What number of lines hold the word "part"? State that number and nothing besides.

== RECORDED INFORMATION ==
* * * * * * * * *

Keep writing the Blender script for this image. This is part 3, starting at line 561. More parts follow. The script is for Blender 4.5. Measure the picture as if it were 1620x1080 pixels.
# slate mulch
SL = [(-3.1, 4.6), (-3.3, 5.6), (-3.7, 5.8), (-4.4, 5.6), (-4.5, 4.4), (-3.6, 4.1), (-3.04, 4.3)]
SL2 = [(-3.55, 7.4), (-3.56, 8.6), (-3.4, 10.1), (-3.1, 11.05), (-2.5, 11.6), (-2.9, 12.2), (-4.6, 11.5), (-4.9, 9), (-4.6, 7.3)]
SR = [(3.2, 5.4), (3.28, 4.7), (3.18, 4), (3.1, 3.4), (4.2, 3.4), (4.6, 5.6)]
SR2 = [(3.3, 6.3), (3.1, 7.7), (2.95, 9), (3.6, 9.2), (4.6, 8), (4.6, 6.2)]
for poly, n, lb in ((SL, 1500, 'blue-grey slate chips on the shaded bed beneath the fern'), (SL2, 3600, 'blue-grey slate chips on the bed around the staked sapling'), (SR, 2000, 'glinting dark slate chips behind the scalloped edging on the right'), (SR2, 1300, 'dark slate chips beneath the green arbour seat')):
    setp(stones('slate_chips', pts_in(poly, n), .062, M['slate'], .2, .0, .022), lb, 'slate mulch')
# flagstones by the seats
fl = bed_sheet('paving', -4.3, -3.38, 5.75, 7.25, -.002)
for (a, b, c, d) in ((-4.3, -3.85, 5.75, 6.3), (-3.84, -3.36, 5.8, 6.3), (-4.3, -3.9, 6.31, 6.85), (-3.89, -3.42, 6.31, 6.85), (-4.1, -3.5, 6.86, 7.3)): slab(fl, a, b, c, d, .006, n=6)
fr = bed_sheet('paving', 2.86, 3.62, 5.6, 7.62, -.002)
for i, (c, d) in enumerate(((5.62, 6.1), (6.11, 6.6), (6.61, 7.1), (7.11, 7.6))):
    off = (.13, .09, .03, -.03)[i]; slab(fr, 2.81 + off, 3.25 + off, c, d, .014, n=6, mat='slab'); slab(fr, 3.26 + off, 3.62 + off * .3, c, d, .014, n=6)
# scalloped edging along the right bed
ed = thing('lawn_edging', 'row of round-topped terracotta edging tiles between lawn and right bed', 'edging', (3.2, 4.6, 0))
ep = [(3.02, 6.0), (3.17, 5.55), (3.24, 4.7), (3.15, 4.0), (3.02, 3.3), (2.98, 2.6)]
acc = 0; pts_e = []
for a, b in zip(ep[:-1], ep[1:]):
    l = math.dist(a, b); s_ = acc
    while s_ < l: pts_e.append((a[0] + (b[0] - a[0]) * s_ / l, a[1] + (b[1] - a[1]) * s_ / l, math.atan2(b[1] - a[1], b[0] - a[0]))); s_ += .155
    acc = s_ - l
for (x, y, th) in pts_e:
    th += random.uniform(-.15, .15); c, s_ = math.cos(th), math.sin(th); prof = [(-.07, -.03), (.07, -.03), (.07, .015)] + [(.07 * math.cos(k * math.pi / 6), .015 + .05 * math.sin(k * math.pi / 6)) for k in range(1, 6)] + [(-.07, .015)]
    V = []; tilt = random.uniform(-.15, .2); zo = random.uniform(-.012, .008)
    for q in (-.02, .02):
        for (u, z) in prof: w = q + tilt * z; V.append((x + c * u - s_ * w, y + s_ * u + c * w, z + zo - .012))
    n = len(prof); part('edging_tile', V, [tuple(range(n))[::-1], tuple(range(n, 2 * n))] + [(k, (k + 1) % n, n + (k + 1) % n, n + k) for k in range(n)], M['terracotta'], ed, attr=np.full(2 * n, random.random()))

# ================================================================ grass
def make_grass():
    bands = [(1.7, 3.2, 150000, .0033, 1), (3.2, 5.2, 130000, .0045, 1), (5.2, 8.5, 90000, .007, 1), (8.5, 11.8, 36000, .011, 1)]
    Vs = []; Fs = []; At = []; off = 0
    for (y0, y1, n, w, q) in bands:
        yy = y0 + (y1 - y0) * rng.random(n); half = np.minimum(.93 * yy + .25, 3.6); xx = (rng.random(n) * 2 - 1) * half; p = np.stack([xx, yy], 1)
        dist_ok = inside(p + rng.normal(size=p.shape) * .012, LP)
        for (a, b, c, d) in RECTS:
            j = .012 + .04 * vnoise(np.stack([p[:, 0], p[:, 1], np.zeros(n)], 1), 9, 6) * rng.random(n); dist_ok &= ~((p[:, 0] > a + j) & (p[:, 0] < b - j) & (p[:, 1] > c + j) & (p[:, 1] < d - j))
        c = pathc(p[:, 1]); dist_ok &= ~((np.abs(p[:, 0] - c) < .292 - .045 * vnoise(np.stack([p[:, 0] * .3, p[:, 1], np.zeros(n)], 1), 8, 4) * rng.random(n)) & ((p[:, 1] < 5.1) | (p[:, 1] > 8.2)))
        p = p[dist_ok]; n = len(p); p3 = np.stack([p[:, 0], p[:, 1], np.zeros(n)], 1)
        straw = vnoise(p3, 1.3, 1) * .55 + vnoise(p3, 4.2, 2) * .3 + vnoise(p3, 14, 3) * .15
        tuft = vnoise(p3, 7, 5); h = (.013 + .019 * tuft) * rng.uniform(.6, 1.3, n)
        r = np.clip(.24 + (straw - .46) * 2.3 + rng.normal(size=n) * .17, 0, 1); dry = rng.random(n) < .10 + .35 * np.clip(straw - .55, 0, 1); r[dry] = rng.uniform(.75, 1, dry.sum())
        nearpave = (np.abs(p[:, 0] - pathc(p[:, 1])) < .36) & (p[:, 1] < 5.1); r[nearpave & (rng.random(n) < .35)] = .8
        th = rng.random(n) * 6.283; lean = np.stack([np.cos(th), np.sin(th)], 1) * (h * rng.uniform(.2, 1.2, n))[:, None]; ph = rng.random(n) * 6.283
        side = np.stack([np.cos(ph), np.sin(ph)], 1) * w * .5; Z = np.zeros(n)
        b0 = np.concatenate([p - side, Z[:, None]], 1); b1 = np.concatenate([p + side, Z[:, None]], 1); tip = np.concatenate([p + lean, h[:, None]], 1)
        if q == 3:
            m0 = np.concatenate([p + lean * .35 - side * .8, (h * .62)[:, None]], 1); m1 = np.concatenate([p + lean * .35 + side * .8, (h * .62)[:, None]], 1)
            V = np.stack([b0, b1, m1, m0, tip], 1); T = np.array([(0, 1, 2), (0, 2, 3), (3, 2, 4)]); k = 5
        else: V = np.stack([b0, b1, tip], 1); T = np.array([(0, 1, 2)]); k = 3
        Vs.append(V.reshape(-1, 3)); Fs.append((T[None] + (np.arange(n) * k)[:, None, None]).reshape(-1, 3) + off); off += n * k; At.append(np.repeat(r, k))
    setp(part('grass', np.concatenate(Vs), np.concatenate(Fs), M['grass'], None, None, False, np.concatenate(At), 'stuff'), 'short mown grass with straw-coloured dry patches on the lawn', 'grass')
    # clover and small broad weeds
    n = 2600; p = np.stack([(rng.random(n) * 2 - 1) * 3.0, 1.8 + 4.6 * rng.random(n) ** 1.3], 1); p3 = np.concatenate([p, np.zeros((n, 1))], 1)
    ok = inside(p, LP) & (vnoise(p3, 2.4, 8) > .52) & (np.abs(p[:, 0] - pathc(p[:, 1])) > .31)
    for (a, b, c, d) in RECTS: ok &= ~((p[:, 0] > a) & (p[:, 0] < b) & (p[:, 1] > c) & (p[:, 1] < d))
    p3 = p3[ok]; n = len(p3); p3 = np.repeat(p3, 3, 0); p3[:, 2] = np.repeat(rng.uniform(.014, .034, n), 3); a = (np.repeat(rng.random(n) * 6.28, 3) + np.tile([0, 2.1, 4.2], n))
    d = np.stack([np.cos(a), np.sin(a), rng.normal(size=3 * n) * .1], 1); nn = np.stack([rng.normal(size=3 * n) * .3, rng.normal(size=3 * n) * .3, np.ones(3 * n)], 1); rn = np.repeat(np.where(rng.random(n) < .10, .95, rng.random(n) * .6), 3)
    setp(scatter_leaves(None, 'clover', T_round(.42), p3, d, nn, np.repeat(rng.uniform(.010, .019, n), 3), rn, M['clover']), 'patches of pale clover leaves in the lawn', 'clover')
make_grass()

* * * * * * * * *

== EXERCISE SOLUTION ==
3